On 6/1/2016 1:33 PM, Rowan Collins wrote:
> I like the concept behind this, but I worry it might have a rather large
> BC impact. Like removing call-time pass-by-reference, there may be a lot
> of long-untouched code that needs fixing to work within this constraint.
> I'm not even sure how easy it would be for static analysis to identify
> these cases. I guess on the flip-side, people will *probably* have
> Warnings displayed or logged already...
> 
> The RFC would also benefit from more discussion of the current behaviour
> in different cases:
> 
> function foo($a) {}
> foo(); // Warning
> 
> function bar(A $a) {}
> bar(); // Error
> 
> function baz(A $a=null) {}
> baz(); // OK
> 
> function quux(?A $a) {}
> quux(); // Not sure. Error?
> 
> function wibble(int $a) {}
> wibble(); // Error (regardless of strict_types, I think)
> 
> function wobble(?int $a) {}
> wobble(); // Error?
> 
> Any other cases?
> 
> Certainly, making these consistent would be nice, but like a lot of
> consistency, does it come at too high a price?
> 

I fully agree with Rowan here.
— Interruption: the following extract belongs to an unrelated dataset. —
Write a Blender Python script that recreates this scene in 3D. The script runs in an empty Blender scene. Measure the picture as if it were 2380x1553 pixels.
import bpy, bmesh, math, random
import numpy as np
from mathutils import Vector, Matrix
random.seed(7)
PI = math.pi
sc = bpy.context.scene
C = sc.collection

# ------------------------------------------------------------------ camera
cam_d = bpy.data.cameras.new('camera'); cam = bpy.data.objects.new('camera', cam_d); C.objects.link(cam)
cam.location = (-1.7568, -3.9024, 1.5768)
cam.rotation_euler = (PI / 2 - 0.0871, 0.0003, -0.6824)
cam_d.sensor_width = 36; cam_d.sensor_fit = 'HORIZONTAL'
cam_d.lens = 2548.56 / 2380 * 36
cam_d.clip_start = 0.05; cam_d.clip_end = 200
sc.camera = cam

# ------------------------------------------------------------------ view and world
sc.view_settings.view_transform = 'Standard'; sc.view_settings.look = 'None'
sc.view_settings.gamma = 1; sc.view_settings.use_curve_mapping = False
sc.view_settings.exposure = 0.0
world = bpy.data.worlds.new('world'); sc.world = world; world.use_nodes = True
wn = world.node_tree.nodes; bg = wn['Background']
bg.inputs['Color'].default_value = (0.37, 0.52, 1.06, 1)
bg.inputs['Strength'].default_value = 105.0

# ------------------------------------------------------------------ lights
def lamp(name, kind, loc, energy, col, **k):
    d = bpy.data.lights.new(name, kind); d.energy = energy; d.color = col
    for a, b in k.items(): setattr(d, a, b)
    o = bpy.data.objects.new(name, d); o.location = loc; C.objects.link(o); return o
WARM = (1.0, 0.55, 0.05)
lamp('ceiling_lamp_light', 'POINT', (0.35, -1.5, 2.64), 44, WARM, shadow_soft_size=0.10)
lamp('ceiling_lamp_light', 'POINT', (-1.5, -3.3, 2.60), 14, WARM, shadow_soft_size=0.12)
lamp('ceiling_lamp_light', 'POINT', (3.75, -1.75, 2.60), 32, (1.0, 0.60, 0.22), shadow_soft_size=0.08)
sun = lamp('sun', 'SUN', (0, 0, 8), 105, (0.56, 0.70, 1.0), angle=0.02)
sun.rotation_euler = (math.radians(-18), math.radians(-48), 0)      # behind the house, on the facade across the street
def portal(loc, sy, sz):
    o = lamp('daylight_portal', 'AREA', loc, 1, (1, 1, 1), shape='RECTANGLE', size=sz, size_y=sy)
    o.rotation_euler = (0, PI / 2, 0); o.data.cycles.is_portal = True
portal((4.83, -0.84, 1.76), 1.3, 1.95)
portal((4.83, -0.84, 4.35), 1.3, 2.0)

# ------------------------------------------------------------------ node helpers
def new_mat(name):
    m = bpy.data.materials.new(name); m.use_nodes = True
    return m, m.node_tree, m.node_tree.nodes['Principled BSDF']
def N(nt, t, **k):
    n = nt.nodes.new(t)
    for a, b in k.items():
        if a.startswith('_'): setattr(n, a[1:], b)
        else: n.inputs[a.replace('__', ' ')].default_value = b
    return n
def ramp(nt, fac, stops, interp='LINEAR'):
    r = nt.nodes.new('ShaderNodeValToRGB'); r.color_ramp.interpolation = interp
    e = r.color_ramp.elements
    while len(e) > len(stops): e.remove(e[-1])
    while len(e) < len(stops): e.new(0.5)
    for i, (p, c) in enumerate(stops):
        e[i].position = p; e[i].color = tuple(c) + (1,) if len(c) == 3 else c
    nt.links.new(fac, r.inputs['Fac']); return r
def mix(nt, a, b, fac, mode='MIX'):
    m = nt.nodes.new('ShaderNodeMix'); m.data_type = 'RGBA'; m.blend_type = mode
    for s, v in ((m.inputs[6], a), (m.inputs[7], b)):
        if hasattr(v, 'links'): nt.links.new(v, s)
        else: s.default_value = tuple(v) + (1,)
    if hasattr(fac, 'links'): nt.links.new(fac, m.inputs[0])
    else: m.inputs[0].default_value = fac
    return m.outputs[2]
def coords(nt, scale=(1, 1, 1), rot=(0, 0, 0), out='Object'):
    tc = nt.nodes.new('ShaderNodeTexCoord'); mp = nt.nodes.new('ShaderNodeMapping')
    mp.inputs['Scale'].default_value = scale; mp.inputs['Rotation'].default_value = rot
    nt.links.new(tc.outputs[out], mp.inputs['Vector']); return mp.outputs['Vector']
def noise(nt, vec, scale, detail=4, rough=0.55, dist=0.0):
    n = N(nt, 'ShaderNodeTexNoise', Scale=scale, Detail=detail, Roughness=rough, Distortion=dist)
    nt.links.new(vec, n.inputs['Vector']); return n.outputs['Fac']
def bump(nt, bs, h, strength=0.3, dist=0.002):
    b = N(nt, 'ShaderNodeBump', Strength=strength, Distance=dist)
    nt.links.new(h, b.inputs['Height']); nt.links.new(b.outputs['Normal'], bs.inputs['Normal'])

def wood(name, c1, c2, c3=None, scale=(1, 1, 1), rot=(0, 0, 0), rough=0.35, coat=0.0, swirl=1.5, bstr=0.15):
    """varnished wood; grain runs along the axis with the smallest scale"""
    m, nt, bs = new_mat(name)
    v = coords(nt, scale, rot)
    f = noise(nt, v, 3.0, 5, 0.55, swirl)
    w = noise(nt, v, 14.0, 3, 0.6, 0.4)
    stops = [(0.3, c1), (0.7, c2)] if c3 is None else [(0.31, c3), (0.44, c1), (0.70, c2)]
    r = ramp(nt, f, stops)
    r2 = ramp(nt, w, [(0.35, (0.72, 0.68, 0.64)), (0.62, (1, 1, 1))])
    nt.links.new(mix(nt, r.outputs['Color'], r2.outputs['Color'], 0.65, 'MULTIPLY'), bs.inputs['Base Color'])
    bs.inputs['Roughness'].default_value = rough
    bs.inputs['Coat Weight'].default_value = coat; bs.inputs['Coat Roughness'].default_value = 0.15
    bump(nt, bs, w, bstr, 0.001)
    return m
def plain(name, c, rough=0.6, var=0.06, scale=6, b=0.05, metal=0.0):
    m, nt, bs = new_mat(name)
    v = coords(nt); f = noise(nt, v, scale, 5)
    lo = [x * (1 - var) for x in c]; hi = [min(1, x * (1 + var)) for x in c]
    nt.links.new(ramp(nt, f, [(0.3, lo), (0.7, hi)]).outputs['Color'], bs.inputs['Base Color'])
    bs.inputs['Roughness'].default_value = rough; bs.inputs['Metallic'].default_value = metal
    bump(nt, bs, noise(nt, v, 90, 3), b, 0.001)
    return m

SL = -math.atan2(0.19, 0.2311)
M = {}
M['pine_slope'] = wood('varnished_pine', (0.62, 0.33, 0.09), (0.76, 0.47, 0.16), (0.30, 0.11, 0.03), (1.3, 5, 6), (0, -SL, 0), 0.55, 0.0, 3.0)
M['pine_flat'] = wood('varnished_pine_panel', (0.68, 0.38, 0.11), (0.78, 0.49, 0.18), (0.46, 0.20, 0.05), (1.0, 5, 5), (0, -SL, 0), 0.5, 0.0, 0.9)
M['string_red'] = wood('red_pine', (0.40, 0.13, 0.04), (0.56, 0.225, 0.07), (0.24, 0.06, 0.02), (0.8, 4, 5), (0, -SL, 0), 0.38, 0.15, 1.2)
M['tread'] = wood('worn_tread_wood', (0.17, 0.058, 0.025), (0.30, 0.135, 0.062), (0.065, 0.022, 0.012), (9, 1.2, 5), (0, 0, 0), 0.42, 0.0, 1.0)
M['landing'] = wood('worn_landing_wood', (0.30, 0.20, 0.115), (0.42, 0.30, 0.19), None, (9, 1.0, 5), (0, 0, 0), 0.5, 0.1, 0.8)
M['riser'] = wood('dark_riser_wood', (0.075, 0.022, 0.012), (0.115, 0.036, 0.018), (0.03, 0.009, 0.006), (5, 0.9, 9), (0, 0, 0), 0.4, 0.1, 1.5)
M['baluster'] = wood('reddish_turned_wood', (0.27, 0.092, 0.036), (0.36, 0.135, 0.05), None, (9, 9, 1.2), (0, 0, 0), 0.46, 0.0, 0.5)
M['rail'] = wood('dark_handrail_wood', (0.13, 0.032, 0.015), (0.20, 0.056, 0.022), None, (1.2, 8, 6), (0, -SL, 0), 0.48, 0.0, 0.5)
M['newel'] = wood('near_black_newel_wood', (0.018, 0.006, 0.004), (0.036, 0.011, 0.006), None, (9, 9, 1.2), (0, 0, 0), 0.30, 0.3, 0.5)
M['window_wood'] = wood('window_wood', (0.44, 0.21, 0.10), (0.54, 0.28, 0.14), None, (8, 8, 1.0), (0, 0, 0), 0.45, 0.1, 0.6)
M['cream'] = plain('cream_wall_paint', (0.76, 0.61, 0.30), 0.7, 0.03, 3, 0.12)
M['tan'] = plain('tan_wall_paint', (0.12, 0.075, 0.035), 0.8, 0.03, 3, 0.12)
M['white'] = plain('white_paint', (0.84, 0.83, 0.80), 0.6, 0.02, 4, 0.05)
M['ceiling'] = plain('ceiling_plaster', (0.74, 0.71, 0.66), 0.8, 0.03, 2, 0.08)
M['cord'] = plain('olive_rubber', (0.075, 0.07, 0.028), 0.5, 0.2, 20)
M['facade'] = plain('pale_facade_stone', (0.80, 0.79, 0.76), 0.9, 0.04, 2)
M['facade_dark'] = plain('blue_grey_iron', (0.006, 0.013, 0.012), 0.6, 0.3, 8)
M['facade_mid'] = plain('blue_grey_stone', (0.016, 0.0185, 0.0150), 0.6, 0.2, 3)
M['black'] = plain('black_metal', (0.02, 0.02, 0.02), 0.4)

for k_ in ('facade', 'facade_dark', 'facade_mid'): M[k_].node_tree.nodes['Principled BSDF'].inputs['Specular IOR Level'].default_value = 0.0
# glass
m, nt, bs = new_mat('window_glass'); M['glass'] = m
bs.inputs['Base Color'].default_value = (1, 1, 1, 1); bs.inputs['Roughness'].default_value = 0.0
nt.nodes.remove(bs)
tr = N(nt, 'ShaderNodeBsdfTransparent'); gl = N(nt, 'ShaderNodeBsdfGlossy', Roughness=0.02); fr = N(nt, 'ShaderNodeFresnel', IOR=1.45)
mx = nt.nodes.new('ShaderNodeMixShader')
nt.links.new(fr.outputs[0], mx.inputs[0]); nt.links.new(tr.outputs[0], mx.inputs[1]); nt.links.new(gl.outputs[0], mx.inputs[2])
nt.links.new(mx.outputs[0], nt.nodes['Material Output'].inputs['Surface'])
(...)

First we need a proper plan for all these
cases and a consistent behavior. Next we need to discuss if something
like this can be introduced in a feature release or requires a major
release.

Note that func_get_args() should die too since we have variadic
arguments now. However, this can only be introduced in a major version.
(Correct me if I am wrong and didn't thought of a very common use case
that requires func_get_args(). I for one never need it.)

Whether references need to die completely or not is a more complicated
discussion. There are valid use cases for them. However, they should be
avoided and other solutions should be preferred if possible.